» **Given information**:
__________
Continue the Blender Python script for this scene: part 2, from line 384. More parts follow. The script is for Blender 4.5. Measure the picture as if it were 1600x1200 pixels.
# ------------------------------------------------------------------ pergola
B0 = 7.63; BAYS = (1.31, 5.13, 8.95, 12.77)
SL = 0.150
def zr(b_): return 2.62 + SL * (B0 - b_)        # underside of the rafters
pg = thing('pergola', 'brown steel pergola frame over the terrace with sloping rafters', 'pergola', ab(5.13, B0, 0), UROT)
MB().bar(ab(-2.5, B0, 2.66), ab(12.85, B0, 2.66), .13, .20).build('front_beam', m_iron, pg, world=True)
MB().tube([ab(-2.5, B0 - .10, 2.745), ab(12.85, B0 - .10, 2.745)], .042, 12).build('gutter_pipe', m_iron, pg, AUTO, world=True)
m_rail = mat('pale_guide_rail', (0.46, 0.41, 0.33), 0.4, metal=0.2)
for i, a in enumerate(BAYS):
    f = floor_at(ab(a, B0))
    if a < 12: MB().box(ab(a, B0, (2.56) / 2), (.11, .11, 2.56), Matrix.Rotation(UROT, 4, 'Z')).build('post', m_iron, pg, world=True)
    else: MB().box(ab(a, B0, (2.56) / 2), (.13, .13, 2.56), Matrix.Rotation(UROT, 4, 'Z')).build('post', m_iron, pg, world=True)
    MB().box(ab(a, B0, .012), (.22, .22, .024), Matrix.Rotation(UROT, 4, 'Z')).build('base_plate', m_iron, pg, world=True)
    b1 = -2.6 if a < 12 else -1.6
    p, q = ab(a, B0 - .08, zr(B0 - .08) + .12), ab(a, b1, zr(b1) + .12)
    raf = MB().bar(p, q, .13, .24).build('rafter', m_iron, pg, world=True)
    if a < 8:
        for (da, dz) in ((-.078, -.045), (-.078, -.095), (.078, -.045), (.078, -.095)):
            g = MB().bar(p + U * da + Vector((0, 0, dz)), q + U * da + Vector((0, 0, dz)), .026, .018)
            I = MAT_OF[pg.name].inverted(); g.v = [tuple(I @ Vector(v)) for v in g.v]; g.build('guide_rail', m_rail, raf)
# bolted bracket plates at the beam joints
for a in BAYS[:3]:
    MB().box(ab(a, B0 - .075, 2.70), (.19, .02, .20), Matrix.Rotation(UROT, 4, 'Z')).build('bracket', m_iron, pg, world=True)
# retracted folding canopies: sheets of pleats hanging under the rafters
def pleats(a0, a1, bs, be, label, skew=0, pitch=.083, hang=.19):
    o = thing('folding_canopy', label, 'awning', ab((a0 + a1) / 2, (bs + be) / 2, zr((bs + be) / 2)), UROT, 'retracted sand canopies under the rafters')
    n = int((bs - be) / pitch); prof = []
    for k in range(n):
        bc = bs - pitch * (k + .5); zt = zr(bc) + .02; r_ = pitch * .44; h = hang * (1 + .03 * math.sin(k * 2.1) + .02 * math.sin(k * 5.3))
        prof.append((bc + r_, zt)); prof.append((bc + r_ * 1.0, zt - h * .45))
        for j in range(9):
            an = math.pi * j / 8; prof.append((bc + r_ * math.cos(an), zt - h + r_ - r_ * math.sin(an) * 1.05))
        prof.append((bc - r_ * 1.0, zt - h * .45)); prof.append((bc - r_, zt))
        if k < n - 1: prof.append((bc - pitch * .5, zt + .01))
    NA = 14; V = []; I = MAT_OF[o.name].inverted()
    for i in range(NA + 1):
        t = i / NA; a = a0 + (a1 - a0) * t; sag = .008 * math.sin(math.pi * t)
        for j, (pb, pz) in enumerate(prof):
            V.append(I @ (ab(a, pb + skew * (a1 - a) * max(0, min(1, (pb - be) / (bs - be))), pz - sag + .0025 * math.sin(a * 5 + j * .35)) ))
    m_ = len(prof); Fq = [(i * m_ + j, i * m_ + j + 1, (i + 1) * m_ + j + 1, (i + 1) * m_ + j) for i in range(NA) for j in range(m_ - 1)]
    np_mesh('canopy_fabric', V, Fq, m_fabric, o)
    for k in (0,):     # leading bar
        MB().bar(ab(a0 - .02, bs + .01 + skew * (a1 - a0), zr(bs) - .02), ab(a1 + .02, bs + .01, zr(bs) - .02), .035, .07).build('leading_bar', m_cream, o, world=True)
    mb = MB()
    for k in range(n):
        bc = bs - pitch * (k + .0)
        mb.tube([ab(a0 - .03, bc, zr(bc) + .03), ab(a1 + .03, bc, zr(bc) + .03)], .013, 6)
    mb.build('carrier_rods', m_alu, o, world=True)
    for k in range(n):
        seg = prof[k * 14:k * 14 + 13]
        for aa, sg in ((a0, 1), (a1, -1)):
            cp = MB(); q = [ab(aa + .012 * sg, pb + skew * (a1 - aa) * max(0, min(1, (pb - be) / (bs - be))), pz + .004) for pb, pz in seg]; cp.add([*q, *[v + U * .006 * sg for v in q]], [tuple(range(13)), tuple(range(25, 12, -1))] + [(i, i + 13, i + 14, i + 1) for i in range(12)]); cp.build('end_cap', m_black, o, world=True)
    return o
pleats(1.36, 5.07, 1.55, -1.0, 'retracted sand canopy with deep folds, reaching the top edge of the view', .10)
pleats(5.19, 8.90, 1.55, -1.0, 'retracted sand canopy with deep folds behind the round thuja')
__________
» **Requirements**:
Reproduce the material verbatim, line by line.

» **Output of the exercise**:
Continue the Blender Python script for this scene: part 2, from line 384. More parts follow. The script is for Blender 4.5. Measure the picture as if it were 1600x1200 pixels.
# ------------------------------------------------------------------ pergola
B0 = 7.63; BAYS = (1.31, 5.13, 8.95, 12.77)
SL = 0.150
def zr(b_): return 2.62 + SL * (B0 - b_)        # underside of the rafters
pg = thing('pergola', 'brown steel pergola frame over the terrace with sloping rafters', 'pergola', ab(5.13, B0, 0), UROT)
MB().bar(ab(-2.5, B0, 2.66), ab(12.85, B0, 2.66), .13, .20).build('front_beam', m_iron, pg, world=True)
MB().tube([ab(-2.5, B0 - .10, 2.745), ab(12.85, B0 - .10, 2.745)], .042, 12).build('gutter_pipe', m_iron, pg, AUTO, world=True)
m_rail = mat('pale_guide_rail', (0.46, 0.41, 0.33), 0.4, metal=0.2)
for i, a in enumerate(BAYS):
    f = floor_at(ab(a, B0))
    if a < 12: MB().box(ab(a, B0, (2.56) / 2), (.11, .11, 2.56), Matrix.Rotation(UROT, 4, 'Z')).build('post', m_iron, pg, world=True)
    else: MB().box(ab(a, B0, (2.56) / 2), (.13, .13, 2.56), Matrix.Rotation(UROT, 4, 'Z')).build('post', m_iron, pg, world=True)
    MB().box(ab(a, B0, .012), (.22, .22, .024), Matrix.Rotation(UROT, 4, 'Z')).build('base_plate', m_iron, pg, world=True)
    b1 = -2.6 if a < 12 else -1.6
    p, q = ab(a, B0 - .08, zr(B0 - .08) + .12), ab(a, b1, zr(b1) + .12)
    raf = MB().bar(p, q, .13, .24).build('rafter', m_iron, pg, world=True)
    if a < 8:
        for (da, dz) in ((-.078, -.045), (-.078, -.095), (.078, -.045), (.078, -.095)):
            g = MB().bar(p + U * da + Vector((0, 0, dz)), q + U * da + Vector((0, 0, dz)), .026, .018)
            I = MAT_OF[pg.name].inverted(); g.v = [tuple(I @ Vector(v)) for v in g.v]; g.build('guide_rail', m_rail, raf)
# bolted bracket plates at the beam joints
for a in BAYS[:3]:
    MB().box(ab(a, B0 - .075, 2.70), (.19, .02, .20), Matrix.Rotation(UROT, 4, 'Z')).build('bracket', m_iron, pg, world=True)
# retracted folding canopies: sheets of pleats hanging under the rafters
def pleats(a0, a1, bs, be, label, skew=0, pitch=.083, hang=.19):
    o = thing('folding_canopy', label, 'awning', ab((a0 + a1) / 2, (bs + be) / 2, zr((bs + be) / 2)), UROT, 'retracted sand canopies under the rafters')
    n = int((bs - be) / pitch); prof = []
    for k in range(n):
        bc = bs - pitch * (k + .5); zt = zr(bc) + .02; r_ = pitch * .44; h = hang * (1 + .03 * math.sin(k * 2.1) + .02 * math.sin(k * 5.3))
        prof.append((bc + r_, zt)); prof.append((bc + r_ * 1.0, zt - h * .45))
        for j in range(9):
            an = math.pi * j / 8; prof.append((bc + r_ * math.cos(an), zt - h + r_ - r_ * math.sin(an) * 1.05))
        prof.append((bc - r_ * 1.0, zt - h * .45)); prof.append((bc - r_, zt))
        if k < n - 1: prof.append((bc - pitch * .5, zt + .01))
    NA = 14; V = []; I = MAT_OF[o.name].inverted()
    for i in range(NA + 1):
        t = i / NA; a = a0 + (a1 - a0) * t; sag = .008 * math.sin(math.pi * t)
        for j, (pb, pz) in enumerate(prof):
            V.append(I @ (ab(a, pb + skew * (a1 - a) * max(0, min(1, (pb - be) / (bs - be))), pz - sag + .0025 * math.sin(a * 5 + j * .35)) ))
    m_ = len(prof); Fq = [(i * m_ + j, i * m_ + j + 1, (i + 1) * m_ + j + 1, (i + 1) * m_ + j) for i in range(NA) for j in range(m_ - 1)]
    np_mesh('canopy_fabric', V, Fq, m_fabric, o)
    for k in (0,):     # leading bar
        MB().bar(ab(a0 - .02, bs + .01 + skew * (a1 - a0), zr(bs) - .02), ab(a1 + .02, bs + .01, zr(bs) - .02), .035, .07).build('leading_bar', m_cream, o, world=True)
    mb = MB()
    for k in range(n):
        bc = bs - pitch * (k + .0)
        mb.tube([ab(a0 - .03, bc, zr(bc) + .03), ab(a1 + .03, bc, zr(bc) + .03)], .013, 6)
    mb.build('carrier_rods', m_alu, o, world=True)
    for k in range(n):
        seg = prof[k * 14:k * 14 + 13]
        for aa, sg in ((a0, 1), (a1, -1)):
            cp = MB(); q = [ab(aa + .012 * sg, pb + skew * (a1 - aa) * max(0, min(1, (pb - be) / (bs - be))), pz + .004) for pb, pz in seg]; cp.add([*q, *[v + U * .006 * sg for v in q]], [tuple(range(13)), tuple(range(25, 12, -1))] + [(i, i + 13, i + 14, i + 1) for i in range(12)]); cp.build('end_cap', m_black, o, world=True)
    return o
pleats(1.36, 5.07, 1.55, -1.0, 'retracted sand canopy with deep folds, reaching the top edge of the view', .10)
pleats(5.19, 8.90, 1.55, -1.0, 'retracted sand canopy with deep folds behind the round thuja')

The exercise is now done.